= What is needed =
Reproduce all entries precisely as they are written.

----------

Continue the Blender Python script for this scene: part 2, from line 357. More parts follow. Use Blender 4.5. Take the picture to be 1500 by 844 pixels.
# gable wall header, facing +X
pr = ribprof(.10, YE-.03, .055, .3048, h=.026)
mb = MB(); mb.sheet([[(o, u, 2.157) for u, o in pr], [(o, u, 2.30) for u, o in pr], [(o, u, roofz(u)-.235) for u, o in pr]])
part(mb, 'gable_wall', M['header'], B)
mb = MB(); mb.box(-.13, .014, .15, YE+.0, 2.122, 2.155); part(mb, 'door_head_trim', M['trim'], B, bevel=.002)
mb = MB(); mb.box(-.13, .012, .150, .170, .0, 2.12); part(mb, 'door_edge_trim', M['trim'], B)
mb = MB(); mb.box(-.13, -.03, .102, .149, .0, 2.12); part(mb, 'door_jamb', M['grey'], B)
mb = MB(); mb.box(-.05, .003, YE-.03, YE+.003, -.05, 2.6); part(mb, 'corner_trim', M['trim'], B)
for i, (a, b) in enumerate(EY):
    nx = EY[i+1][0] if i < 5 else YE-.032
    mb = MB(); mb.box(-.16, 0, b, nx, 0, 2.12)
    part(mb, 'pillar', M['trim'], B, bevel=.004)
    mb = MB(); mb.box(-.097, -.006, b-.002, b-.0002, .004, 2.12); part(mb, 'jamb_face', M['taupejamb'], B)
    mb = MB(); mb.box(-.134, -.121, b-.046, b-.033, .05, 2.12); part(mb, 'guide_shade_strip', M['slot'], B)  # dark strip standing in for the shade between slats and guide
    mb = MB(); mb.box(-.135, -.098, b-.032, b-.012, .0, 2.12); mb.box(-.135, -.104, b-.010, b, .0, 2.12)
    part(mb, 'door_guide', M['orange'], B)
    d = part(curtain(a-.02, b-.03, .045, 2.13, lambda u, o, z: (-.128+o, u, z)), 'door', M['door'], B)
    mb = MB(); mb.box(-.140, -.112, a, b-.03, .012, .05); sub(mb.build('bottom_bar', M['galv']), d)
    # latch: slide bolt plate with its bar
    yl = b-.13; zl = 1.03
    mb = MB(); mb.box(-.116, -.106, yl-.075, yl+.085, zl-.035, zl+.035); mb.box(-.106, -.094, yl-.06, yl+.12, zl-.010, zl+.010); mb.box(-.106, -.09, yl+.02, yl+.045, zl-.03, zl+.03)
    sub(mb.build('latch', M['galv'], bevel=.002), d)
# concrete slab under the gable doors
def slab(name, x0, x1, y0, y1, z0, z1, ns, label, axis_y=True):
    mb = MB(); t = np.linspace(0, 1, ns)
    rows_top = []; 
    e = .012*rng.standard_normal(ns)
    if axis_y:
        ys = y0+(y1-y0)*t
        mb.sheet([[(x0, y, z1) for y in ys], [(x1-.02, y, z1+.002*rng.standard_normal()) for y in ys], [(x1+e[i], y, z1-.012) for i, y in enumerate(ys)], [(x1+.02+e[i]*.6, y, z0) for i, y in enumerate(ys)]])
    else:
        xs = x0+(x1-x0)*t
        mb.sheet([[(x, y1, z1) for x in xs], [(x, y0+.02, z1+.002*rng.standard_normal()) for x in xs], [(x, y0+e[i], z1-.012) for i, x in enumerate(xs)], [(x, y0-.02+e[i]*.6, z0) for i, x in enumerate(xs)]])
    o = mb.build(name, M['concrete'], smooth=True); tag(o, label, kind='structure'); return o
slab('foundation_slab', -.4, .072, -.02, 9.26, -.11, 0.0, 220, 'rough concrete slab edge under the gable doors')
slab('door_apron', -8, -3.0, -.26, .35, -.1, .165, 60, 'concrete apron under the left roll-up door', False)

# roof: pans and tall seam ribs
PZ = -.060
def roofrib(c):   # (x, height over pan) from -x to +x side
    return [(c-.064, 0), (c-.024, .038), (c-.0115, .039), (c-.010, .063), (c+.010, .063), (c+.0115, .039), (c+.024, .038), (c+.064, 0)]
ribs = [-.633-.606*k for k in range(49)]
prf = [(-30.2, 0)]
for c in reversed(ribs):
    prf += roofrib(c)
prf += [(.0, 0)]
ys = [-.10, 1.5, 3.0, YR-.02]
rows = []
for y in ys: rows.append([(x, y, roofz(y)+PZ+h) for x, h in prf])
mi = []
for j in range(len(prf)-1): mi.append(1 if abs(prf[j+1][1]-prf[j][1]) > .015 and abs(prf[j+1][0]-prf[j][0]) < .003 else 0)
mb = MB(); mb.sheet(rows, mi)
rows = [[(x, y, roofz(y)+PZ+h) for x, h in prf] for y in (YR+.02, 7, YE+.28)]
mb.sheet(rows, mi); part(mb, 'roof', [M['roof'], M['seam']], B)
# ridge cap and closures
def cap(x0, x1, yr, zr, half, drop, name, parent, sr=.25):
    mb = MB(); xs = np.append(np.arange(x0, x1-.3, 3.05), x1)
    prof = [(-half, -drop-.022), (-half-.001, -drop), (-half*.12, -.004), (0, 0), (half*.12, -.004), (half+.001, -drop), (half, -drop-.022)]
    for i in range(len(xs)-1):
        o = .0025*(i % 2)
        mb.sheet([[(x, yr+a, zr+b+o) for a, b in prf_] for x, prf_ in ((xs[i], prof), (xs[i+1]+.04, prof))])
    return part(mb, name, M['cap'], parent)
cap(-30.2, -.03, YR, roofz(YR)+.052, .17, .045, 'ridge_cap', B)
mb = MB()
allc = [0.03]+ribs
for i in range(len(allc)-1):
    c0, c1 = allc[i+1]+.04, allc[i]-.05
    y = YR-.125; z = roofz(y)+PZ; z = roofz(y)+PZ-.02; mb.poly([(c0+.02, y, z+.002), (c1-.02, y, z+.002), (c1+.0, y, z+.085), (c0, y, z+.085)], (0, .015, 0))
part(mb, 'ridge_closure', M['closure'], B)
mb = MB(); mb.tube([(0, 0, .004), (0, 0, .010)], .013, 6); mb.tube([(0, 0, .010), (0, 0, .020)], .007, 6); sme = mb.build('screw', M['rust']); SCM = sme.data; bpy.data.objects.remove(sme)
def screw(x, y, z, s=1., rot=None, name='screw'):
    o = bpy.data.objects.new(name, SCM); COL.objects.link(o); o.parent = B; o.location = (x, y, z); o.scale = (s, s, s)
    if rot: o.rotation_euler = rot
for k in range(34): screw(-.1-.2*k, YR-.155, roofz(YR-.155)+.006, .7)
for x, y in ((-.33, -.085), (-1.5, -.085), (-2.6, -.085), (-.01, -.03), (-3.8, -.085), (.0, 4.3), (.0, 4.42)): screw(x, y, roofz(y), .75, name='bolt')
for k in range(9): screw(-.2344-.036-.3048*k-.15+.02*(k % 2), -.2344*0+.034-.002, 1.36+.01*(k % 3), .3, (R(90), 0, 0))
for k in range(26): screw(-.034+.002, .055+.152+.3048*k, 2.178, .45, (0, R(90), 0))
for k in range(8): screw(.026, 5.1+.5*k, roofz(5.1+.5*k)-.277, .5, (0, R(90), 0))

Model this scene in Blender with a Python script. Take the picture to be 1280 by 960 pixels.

----------

= Output of the task =
Continue the Blender Python script for this scene: part 2, from line 357. More parts follow. Use Blender 4.5. Take the picture to be 1500 by 844 pixels.
# gable wall header, facing +X
pr = ribprof(.10, YE-.03, .055, .3048, h=.026)
mb = MB(); mb.sheet([[(o, u, 2.157) for u, o in pr], [(o, u, 2.30) for u, o in pr], [(o, u, roofz(u)-.235) for u, o in pr]])
part(mb, 'gable_wall', M['header'], B)
mb = MB(); mb.box(-.13, .014, .15, YE+.0, 2.122, 2.155); part(mb, 'door_head_trim', M['trim'], B, bevel=.002)
mb = MB(); mb.box(-.13, .012, .150, .170, .0, 2.12); part(mb, 'door_edge_trim', M['trim'], B)
mb = MB(); mb.box(-.13, -.03, .102, .149, .0, 2.12); part(mb, 'door_jamb', M['grey'], B)
mb = MB(); mb.box(-.05, .003, YE-.03, YE+.003, -.05, 2.6); part(mb, 'corner_trim', M['trim'], B)
for i, (a, b) in enumerate(EY):
    nx = EY[i+1][0] if i < 5 else YE-.032
    mb = MB(); mb.box(-.16, 0, b, nx, 0, 2.12)
    part(mb, 'pillar', M['trim'], B, bevel=.004)
    mb = MB(); mb.box(-.097, -.006, b-.002, b-.0002, .004, 2.12); part(mb, 'jamb_face', M['taupejamb'], B)
    mb = MB(); mb.box(-.134, -.121, b-.046, b-.033, .05, 2.12); part(mb, 'guide_shade_strip', M['slot'], B)  # dark strip standing in for the shade between slats and guide
    mb = MB(); mb.box(-.135, -.098, b-.032, b-.012, .0, 2.12); mb.box(-.135, -.104, b-.010, b, .0, 2.12)
    part(mb, 'door_guide', M['orange'], B)
    d = part(curtain(a-.02, b-.03, .045, 2.13, lambda u, o, z: (-.128+o, u, z)), 'door', M['door'], B)
    mb = MB(); mb.box(-.140, -.112, a, b-.03, .012, .05); sub(mb.build('bottom_bar', M['galv']), d)
    # latch: slide bolt plate with its bar
    yl = b-.13; zl = 1.03
    mb = MB(); mb.box(-.116, -.106, yl-.075, yl+.085, zl-.035, zl+.035); mb.box(-.106, -.094, yl-.06, yl+.12, zl-.010, zl+.010); mb.box(-.106, -.09, yl+.02, yl+.045, zl-.03, zl+.03)
    sub(mb.build('latch', M['galv'], bevel=.002), d)
# concrete slab under the gable doors
def slab(name, x0, x1, y0, y1, z0, z1, ns, label, axis_y=True):
    mb = MB(); t = np.linspace(0, 1, ns)
    rows_top = []; 
    e = .012*rng.standard_normal(ns)
    if axis_y:
        ys = y0+(y1-y0)*t
        mb.sheet([[(x0, y, z1) for y in ys], [(x1-.02, y, z1+.002*rng.standard_normal()) for y in ys], [(x1+e[i], y, z1-.012) for i, y in enumerate(ys)], [(x1+.02+e[i]*.6, y, z0) for i, y in enumerate(ys)]])
    else:
        xs = x0+(x1-x0)*t
        mb.sheet([[(x, y1, z1) for x in xs], [(x, y0+.02, z1+.002*rng.standard_normal()) for x in xs], [(x, y0+e[i], z1-.012) for i, x in enumerate(xs)], [(x, y0-.02+e[i]*.6, z0) for i, x in enumerate(xs)]])
    o = mb.build(name, M['concrete'], smooth=True); tag(o, label, kind='structure'); return o
slab('foundation_slab', -.4, .072, -.02, 9.26, -.11, 0.0, 220, 'rough concrete slab edge under the gable doors')
slab('door_apron', -8, -3.0, -.26, .35, -.1, .165, 60, 'concrete apron under the left roll-up door', False)

# roof: pans and tall seam ribs
PZ = -.060
def roofrib(c):   # (x, height over pan) from -x to +x side
    return [(c-.064, 0), (c-.024, .038), (c-.0115, .039), (c-.010, .063), (c+.010, .063), (c+.0115, .039), (c+.024, .038), (c+.064, 0)]
ribs = [-.633-.606*k for k in range(49)]
prf = [(-30.2, 0)]
for c in reversed(ribs):
    prf += roofrib(c)
prf += [(.0, 0)]
ys = [-.10, 1.5, 3.0, YR-.02]
rows = []
for y in ys: rows.append([(x, y, roofz(y)+PZ+h) for x, h in prf])
mi = []
for j in range(len(prf)-1): mi.append(1 if abs(prf[j+1][1]-prf[j][1]) > .015 and abs(prf[j+1][0]-prf[j][0]) < .003 else 0)
mb = MB(); mb.sheet(rows, mi)
rows = [[(x, y, roofz(y)+PZ+h) for x, h in prf] for y in (YR+.02, 7, YE+.28)]
mb.sheet(rows, mi); part(mb, 'roof', [M['roof'], M['seam']], B)
# ridge cap and closures
def cap(x0, x1, yr, zr, half, drop, name, parent, sr=.25):
    mb = MB(); xs = np.append(np.arange(x0, x1-.3, 3.05), x1)
    prof = [(-half, -drop-.022), (-half-.001, -drop), (-half*.12, -.004), (0, 0), (half*.12, -.004), (half+.001, -drop), (half, -drop-.022)]
    for i in range(len(xs)-1):
        o = .0025*(i % 2)
        mb.sheet([[(x, yr+a, zr+b+o) for a, b in prf_] for x, prf_ in ((xs[i], prof), (xs[i+1]+.04, prof))])
    return part(mb, name, M['cap'], parent)
cap(-30.2, -.03, YR, roofz(YR)+.052, .17, .045, 'ridge_cap', B)
mb = MB()
allc = [0.03]+ribs
for i in range(len(allc)-1):
    c0, c1 = allc[i+1]+.04, allc[i]-.05
    y = YR-.125; z = roofz(y)+PZ; z = roofz(y)+PZ-.02; mb.poly([(c0+.02, y, z+.002), (c1-.02, y, z+.002), (c1+.0, y, z+.085), (c0, y, z+.085)], (0, .015, 0))
part(mb, 'ridge_closure', M['closure'], B)
mb = MB(); mb.tube([(0, 0, .004), (0, 0, .010)], .013, 6); mb.tube([(0, 0, .010), (0, 0, .020)], .007, 6); sme = mb.build('screw', M['rust']); SCM = sme.data; bpy.data.objects.remove(sme)
def screw(x, y, z, s=1., rot=None, name='screw'):
    o = bpy.data.objects.new(name, SCM); COL.objects.link(o); o.parent = B; o.location = (x, y, z); o.scale = (s, s, s)
    if rot: o.rotation_euler = rot
for k in range(34): screw(-.1-.2*k, YR-.155, roofz(YR-.155)+.006, .7)
for x, y in ((-.33, -.085), (-1.5, -.085), (-2.6, -.085), (-.01, -.03), (-3.8, -.085), (.0, 4.3), (.0, 4.42)): screw(x, y, roofz(y), .75, name='bolt')
for k in range(9): screw(-.2344-.036-.3048*k-.15+.02*(k % 2), -.2344*0+.034-.002, 1.36+.01*(k % 3), .3, (R(90), 0, 0))
for k in range(26): screw(-.034+.002, .055+.152+.3048*k, 2.178, .45, (0, R(90), 0))
for k in range(8): screw(.026, 5.1+.5*k, roofz(5.1+.5*k)-.277, .5, (0, R(90), 0))

Model this scene in Blender with a Python script. Take the picture to be 1280 by 960 pixels.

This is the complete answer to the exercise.